Challenge: Beginning with the very first line, please reproduce the entries exactly through the line containing "random.seed(7)".

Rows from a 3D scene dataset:
•••

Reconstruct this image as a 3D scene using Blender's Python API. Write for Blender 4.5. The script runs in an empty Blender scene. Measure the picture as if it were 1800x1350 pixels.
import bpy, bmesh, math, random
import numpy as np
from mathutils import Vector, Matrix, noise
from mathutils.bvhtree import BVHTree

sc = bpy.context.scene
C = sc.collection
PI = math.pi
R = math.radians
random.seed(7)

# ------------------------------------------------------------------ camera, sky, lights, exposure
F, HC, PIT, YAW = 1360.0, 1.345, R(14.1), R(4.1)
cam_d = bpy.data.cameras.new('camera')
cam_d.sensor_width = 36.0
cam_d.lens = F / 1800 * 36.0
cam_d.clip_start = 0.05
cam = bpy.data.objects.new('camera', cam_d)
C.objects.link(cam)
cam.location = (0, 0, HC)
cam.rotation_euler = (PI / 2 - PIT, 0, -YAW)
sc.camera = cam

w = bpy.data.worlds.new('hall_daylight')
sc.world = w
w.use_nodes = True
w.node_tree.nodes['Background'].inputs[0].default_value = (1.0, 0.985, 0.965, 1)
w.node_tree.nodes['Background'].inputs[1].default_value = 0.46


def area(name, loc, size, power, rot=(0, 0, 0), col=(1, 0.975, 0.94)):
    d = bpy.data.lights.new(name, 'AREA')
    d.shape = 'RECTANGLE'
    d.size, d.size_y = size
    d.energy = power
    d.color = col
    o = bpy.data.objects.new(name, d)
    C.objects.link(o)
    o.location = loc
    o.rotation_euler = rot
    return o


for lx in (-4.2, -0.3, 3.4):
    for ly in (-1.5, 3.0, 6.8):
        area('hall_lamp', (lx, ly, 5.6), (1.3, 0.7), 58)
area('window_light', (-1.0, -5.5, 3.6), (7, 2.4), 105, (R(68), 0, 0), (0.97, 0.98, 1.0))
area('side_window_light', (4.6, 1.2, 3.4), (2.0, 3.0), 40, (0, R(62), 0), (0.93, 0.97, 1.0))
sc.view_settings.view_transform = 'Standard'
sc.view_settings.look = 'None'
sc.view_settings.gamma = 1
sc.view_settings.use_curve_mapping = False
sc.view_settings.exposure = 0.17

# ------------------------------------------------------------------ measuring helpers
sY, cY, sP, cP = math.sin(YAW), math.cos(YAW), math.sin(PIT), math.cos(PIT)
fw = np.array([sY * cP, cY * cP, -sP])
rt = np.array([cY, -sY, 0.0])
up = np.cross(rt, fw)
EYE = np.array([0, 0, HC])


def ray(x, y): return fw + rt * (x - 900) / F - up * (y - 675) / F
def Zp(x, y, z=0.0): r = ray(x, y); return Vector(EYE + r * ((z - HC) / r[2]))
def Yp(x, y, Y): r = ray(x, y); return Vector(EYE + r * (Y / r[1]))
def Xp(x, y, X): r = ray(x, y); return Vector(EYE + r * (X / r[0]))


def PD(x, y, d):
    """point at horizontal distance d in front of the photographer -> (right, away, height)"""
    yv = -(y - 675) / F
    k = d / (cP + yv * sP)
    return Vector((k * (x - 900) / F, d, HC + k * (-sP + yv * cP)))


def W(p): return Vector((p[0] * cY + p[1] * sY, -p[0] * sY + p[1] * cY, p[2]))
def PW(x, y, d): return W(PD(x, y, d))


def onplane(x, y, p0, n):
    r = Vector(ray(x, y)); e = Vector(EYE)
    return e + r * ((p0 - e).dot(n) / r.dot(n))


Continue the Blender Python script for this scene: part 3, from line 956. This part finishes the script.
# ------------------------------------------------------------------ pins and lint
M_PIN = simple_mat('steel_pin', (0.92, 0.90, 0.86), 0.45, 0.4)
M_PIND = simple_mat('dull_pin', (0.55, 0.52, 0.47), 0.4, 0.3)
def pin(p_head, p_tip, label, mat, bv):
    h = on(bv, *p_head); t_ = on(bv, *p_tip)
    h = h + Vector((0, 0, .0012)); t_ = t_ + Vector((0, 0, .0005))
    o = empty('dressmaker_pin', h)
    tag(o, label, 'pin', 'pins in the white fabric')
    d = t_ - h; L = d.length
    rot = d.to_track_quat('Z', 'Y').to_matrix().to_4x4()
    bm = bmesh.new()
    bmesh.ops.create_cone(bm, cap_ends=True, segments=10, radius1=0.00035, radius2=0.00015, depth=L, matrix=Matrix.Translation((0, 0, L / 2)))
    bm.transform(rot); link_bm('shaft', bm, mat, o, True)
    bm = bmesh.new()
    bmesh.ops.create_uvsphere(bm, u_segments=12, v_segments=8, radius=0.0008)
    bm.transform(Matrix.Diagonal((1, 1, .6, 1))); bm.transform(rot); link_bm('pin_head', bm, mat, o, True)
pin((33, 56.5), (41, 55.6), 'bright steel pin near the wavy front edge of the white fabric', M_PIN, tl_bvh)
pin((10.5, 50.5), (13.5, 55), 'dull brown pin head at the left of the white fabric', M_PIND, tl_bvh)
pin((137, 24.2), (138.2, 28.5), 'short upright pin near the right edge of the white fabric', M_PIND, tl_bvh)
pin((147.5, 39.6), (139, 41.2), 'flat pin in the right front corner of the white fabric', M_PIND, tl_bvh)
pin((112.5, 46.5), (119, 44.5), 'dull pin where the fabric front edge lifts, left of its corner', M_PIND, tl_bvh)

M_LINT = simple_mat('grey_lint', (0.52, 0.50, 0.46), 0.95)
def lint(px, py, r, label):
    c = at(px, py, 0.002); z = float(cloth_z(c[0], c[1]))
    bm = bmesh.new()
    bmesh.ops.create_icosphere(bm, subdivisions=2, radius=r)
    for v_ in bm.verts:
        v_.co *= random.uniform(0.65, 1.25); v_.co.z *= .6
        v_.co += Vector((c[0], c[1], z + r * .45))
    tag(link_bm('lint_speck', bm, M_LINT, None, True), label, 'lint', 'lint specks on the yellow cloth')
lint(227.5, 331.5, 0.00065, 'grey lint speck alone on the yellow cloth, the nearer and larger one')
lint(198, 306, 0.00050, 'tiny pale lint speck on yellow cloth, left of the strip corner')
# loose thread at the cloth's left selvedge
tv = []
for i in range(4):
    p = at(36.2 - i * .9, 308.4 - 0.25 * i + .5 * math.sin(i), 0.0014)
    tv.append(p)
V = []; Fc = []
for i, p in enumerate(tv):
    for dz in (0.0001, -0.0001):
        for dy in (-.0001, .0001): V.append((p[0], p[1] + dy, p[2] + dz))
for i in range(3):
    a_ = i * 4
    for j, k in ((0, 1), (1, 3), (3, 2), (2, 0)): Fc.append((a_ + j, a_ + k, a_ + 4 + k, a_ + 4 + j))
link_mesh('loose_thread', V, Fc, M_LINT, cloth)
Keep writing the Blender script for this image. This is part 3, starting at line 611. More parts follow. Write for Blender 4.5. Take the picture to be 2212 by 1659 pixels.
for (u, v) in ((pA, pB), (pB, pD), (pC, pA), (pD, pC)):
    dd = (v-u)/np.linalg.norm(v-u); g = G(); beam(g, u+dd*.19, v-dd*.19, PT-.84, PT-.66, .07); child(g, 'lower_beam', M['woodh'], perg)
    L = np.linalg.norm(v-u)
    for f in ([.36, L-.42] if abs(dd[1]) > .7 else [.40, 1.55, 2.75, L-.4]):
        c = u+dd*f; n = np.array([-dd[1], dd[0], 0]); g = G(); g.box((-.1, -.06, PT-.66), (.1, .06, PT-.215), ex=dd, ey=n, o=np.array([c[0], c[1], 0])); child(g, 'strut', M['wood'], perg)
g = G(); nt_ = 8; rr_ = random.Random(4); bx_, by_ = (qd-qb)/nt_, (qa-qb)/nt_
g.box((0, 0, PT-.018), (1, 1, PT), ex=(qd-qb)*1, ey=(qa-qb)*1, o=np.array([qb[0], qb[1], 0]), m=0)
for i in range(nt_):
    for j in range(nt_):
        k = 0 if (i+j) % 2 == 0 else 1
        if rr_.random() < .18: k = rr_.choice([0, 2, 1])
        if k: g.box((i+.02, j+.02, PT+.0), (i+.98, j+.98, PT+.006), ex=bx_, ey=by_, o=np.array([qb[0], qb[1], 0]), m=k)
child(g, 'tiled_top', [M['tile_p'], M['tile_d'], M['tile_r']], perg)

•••

Solution to this problem:
Reconstruct this image as a 3D scene using Blender's Python API. Write for Blender 4.5. The script runs in an empty Blender scene. Measure the picture as if it were 1800x1350 pixels.
import bpy, bmesh, math, random
import numpy as np
from mathutils import Vector, Matrix, noise
from mathutils.bvhtree import BVHTree

sc = bpy.context.scene
C = sc.collection
PI = math.pi
R = math.radians
random.seed(7)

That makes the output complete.